Posted in Classical music

4 Comments »

  1. I disagree about the music, but I hear where you’re coming from. The score has a subtle sensibility in its phrasing, theme, and structure – too subtle for any ear, no matter how well-tempered, to really invest in the first few times around. It benefits tremendously from repeated listening, though – it’s possible to keep peeling away layers and to really crawl inside this score. That’s not an especially good quality for a piece of theater, for which the first impression is typically the only impression. But it makes for a really dazzling piece of music in my book.

    Like

    Comment by Will — February 1, 2010 @ 11:05 pm

    • Hi Will,
      Thanks for reading and then writing.

      My professional musician friends say the same thing. And I believe you, as I believe them. I have no reason to doubt what you and they say.

      But I will not be attending a lot of performances or, frankly, putting the opera on my CD player many times.
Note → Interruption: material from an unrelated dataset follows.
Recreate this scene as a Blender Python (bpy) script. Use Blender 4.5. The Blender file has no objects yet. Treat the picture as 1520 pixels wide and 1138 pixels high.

      First impressions do count in art, and I guess I will stick with some music that I feel is more rewarding and perhaps some new things that hold up on a first listening better than Britten’s score did. It just didn’t connect with me or move me.

      Best to you.
      Jake

      Like

      Comment by welltemperedear — February 2, 2010 @ 1:52 am

  2. I heartily agree that Julia Faulkner was the stand-out performer vocally — hers was (is) the performance I keep coming back to when I think about the performance. She fit her volume and style to the Playhouse space, no small feat.

    Cheers,
    Lindsay

    Like

    Comment by Lindsay — January 31, 2010 @ 10:31 pm

  3. I agree with Stockinger about the tediousness of the music — my husband’s comment was that “Apparently, Britten used several of his 12 notes only a couple of times.”

    I loved the adjustable gauze curtains, though, and thought their movement was a clever solution to create multiple ethereal spaces on the small stage.

    I’m so pleased that Madison Opera is thriving, but Britten’s opera was a chore that our party of 4 endured.